In 1986 he made the South African boxing team and won the South African junior middleweight title the following year, but due to sanctions his prospects down south were limited.

“By 1988 I was hoping to go to the Seoul Olympics, I had qualified, but because of the sanctions I could not go and there was nothing I could do. I was enjoying my boxing, but I could not participate internationally,” he said.

By 1989 Harry Simon had also made the South African boxing team and after Namibia gained independence in 1990 the two boxers were of Namibia’s most talented sportsmen at the time. They both represented Namibia at the All Africa Games in Cairo where Simon won gold to qualify for the Olympics, while Tobias reached the quarterfinals. He still had a chance to qualify through the African Championships in Casablanca, but as fate would have it, this chance was also denied to him.

“Harry and I went to train in South Africa to prepare for the Olympics, but then people started saying that we had turned professional. It wasn’t true, but the boxing board in Namibia called me to say that we were suspended. I had to go back to Namibia to sort it out, but although they later lifted the suspension, I missed the trip to Casablanca for the African Olympic qualifiers, so that was the end of my Olympic dreams,” he said.

Simon did go to the Olympics where he lost a controversial first round fight, but that was his last amateur bout and by 1993 he and Tobias turned professional in South Africa.

Tobias’ pro career got off to a great start as he won his first seven fights but since he was now a Namibian, he could not fight for the South African title.

“I was going to fight for the title, everything was sealed and signed, but then they said I could not fight for the title because I’m not a South African. They said I had to renounce my Namibian citizenship if I wanted to fight for the title, but I could not do that – I am a patriotic Namibian and although they offered me good money I told them I cannot do that,” he said.

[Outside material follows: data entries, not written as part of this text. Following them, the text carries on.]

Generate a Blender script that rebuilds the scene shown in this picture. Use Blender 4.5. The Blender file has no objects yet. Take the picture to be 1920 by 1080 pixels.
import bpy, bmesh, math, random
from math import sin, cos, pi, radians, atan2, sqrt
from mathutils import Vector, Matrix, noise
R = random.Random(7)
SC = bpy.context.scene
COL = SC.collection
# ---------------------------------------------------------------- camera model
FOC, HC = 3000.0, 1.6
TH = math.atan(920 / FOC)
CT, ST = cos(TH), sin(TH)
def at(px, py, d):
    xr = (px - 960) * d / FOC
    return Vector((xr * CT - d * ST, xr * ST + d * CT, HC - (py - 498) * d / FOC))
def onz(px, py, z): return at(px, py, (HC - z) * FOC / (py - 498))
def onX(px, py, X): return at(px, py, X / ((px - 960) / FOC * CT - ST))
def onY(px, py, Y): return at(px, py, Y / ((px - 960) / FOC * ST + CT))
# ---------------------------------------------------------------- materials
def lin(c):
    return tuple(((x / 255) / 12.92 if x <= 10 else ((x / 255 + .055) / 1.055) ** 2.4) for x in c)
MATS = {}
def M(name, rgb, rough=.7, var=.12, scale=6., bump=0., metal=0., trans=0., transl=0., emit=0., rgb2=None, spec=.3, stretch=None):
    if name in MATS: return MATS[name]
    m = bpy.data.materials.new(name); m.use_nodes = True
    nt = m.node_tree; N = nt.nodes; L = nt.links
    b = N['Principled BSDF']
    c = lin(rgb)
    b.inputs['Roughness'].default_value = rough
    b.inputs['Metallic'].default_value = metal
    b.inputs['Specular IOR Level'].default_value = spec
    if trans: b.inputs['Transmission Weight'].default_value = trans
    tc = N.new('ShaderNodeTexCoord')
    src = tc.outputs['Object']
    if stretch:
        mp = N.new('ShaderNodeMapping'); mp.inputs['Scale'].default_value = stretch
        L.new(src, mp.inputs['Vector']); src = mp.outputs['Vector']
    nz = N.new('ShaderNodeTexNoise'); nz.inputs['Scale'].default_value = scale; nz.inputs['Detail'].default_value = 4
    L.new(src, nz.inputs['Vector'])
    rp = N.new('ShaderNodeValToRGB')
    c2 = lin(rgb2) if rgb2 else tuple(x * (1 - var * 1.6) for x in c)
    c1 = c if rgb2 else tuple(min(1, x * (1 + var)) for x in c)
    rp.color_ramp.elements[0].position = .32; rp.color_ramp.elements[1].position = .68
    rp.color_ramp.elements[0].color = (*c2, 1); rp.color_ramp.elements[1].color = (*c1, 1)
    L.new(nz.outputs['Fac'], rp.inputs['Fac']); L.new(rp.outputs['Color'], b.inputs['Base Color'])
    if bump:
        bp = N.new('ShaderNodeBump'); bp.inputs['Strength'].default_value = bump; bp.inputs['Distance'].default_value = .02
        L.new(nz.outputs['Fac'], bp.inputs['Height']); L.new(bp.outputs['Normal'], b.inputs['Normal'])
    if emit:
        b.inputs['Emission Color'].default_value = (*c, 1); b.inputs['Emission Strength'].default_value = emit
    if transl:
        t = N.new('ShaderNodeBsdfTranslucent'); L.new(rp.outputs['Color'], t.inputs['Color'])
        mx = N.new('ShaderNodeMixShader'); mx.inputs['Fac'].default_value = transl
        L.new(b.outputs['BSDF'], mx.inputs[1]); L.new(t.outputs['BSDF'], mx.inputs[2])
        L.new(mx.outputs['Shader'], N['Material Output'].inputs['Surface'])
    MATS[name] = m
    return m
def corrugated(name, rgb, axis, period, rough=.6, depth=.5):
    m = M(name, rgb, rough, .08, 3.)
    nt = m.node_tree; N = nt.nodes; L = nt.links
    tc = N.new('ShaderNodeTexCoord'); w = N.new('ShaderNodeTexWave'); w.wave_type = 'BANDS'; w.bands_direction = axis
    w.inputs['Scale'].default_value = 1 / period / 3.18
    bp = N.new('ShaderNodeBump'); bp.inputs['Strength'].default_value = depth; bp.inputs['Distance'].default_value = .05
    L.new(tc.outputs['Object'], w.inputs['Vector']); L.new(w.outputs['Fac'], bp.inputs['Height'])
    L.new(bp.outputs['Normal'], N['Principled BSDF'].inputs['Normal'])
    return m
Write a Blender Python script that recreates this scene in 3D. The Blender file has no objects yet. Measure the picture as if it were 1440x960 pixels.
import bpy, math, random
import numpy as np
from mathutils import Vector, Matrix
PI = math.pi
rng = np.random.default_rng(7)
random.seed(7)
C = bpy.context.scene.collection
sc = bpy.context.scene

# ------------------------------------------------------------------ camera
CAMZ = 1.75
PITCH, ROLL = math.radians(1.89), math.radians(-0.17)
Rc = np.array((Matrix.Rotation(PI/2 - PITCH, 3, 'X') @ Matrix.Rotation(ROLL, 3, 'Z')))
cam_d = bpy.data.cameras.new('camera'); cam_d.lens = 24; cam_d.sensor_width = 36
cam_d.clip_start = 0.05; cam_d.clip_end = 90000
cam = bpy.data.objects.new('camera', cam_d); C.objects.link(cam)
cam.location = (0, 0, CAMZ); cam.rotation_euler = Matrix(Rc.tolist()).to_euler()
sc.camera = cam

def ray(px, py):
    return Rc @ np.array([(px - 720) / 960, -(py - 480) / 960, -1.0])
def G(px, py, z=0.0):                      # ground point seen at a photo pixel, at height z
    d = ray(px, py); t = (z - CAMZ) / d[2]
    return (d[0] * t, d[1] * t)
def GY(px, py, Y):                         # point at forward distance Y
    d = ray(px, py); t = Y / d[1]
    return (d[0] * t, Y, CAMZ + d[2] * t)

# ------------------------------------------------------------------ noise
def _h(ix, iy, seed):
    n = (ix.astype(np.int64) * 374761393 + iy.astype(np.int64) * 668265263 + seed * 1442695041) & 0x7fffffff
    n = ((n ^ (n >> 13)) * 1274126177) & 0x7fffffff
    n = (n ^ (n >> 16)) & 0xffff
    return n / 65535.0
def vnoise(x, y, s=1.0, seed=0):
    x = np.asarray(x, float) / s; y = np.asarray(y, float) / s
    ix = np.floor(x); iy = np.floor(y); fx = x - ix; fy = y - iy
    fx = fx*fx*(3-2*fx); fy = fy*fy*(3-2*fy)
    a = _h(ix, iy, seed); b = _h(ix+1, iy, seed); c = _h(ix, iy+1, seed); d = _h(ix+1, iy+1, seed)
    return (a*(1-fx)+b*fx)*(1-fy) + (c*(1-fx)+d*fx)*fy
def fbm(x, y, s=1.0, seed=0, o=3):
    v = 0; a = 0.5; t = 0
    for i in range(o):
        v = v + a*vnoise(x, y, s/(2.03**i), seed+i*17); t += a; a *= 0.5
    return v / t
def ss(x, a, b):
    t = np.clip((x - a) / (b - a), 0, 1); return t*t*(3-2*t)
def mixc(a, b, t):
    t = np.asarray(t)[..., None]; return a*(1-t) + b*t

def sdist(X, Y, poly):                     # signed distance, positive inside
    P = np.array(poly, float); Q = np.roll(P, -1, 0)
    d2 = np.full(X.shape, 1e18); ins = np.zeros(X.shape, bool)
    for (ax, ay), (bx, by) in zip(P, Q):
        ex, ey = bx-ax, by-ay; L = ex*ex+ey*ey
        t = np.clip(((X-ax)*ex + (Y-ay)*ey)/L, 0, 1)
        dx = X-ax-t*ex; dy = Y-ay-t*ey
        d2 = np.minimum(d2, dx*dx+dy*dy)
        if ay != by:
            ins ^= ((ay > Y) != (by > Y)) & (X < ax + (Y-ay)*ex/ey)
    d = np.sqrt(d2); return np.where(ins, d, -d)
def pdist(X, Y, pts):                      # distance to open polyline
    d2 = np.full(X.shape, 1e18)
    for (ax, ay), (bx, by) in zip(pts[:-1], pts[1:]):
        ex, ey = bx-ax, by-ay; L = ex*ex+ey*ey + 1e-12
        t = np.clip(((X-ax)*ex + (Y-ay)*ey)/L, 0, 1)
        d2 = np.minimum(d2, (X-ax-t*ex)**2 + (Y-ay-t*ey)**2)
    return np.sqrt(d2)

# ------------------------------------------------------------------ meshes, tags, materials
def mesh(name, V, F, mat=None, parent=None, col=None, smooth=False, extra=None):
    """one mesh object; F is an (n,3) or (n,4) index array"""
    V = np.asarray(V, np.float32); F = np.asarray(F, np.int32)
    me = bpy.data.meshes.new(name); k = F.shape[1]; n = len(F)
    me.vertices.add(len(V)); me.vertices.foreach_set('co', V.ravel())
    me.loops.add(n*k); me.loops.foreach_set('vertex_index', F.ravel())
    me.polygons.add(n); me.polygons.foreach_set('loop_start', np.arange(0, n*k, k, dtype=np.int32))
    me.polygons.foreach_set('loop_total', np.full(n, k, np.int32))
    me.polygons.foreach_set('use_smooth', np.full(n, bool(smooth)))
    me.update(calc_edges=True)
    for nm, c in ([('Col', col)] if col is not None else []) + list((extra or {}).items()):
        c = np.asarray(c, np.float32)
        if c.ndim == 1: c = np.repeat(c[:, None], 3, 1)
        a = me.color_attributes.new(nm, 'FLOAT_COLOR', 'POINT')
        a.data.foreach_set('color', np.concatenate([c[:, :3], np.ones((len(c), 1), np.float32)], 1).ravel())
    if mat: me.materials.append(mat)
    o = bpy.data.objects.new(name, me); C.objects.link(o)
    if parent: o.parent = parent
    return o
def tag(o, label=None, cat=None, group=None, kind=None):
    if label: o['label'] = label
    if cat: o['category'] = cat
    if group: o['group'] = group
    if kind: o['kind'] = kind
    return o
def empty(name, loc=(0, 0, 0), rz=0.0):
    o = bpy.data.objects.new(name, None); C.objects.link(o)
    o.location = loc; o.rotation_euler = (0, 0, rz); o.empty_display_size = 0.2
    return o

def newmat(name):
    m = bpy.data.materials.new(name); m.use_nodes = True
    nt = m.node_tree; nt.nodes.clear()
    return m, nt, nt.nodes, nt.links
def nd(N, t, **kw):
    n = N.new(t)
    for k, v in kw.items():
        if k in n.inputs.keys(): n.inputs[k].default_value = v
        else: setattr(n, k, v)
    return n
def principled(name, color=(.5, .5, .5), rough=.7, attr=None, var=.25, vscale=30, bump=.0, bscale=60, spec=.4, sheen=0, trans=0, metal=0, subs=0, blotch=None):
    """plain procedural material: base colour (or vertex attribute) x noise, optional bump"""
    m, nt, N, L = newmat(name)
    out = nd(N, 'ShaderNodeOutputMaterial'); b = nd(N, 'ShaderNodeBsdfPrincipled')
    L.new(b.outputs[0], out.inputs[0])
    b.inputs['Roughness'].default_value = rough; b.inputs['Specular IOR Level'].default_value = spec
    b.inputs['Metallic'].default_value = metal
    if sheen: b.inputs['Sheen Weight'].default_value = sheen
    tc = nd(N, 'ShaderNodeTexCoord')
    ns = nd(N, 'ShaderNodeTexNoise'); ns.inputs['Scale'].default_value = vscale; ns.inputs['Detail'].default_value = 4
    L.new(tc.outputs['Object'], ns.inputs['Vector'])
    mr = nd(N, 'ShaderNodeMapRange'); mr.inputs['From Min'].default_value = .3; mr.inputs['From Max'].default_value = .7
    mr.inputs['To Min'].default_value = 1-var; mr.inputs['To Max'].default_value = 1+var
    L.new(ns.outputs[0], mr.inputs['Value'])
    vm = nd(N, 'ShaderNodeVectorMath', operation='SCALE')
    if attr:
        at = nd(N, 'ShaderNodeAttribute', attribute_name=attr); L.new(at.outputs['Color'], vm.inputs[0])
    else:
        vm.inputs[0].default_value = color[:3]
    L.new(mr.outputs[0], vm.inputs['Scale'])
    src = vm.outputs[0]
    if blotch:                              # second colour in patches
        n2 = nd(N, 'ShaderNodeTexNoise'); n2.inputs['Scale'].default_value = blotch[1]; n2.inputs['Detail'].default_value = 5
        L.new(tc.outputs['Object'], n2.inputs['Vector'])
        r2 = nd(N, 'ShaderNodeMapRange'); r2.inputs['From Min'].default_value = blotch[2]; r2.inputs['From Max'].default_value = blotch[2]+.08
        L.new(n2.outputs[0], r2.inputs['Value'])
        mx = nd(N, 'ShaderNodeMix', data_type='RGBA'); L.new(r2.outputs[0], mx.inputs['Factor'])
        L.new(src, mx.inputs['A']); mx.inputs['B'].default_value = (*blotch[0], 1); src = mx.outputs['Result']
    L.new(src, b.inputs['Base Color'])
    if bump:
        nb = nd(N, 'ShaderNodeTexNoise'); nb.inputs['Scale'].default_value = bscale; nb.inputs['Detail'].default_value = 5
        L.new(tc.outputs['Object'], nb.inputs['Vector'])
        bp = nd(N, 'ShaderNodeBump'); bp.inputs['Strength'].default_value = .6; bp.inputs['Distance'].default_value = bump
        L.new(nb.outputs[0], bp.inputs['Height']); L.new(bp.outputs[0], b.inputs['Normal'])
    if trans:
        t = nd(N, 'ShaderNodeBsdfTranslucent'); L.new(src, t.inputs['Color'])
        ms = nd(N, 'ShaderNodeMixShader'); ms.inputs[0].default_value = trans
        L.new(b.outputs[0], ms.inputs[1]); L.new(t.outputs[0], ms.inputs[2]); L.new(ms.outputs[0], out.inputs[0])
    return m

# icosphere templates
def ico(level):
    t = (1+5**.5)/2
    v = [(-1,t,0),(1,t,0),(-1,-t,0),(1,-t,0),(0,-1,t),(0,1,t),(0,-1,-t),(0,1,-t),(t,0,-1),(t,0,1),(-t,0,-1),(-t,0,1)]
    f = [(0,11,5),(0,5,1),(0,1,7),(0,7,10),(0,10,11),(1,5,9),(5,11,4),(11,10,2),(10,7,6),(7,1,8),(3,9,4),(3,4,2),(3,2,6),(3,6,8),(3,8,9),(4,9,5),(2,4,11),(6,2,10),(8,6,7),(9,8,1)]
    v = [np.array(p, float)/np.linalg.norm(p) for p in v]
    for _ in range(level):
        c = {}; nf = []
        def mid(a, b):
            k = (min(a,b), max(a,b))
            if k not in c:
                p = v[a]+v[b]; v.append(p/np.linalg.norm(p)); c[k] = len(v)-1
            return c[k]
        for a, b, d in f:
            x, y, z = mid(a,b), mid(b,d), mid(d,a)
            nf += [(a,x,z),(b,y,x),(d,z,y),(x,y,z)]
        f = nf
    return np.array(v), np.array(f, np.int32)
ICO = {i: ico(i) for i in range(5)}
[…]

Tobias continued boxing and by 1999 finally got a chance to fight for the IBO junior middleweight title, but his dreams were once again dashed.

“I injured my shoulder during training and it got worse in some fights. I went to see a specialist and he said I’d have to have an operation but I did not want to do that so I just quit boxing,” he said.

“I was lying around in bed, thinking what to do with my life. I didn’t have an opportunity to go to university and sport was all I knew, and through my time at CDM I was also a qualified soccer and athletics coach. But I was more qualified in boxing and I knew there was a lot of talent in Namibia, but nobody was doing anything to develop it,” he said.

By 2000, Tobias started the Nestor Sunshine Boxing Academy and registered as a trainer and a manager with the Boxing Control Board and by the next year he also got his promoter’s license.

“There were promoters in Namibia, but they weren’t doing anything, nothing was happening here. Maybe they thought if you have a license, money will just come to you, but they didn’t know that you must put in money to make the fight happen,” he said.

Frans “Rambo” Hantindi was Tobias’ first drawcard and after travelling to South Africa, Angola and Botswana to build up his record he promoted his first fight in Namibia in 2001 when Hantindi won the WBA Pan African welterweight title.

At first there were not too many professionals around and he mainly used amateurs on his undercards, but his stable steadily grew as other boxers started to catch the limelight.

Paulus “Hitman” Moses already started as an amateur with Tobias, but after turning pro he soon became Tobias’ main drawcard. He built up an impressive unbeaten record and by 2006 won the WBA Pan African lightweight title, and the following year the WBA Inter-continental title as well.

By 2008 the Hitman had become the mandatory challenger for the WBA lightweight title, but Tobias had to first deal with boxing impresario Don King to tie up a world-title fight.

“At first it was difficult to penetrate the world market because these big promoters, they dominate and dictate things. Hitman was number one for two years so I decided to go to the States to meet Don King. We didn’t have any choice, we had to sign up with Don King, but it was a good experience and Hitman got his chance to fight for the world title,” he said.

Tobias went on to promote his first multi million-dollar bonanza in Windhoek with Moses’ first title defence and since then more champions and mega-promotions have followed.

Paulus Ambunda became Tobias’ second world champion in 2013, while Immanuel Naidjala got a crack at the world title that he lost the following year.

Besides that, Tobias has produced numerous African champions and highly rated boxers and he believes the future of Namibian boxing looks bright.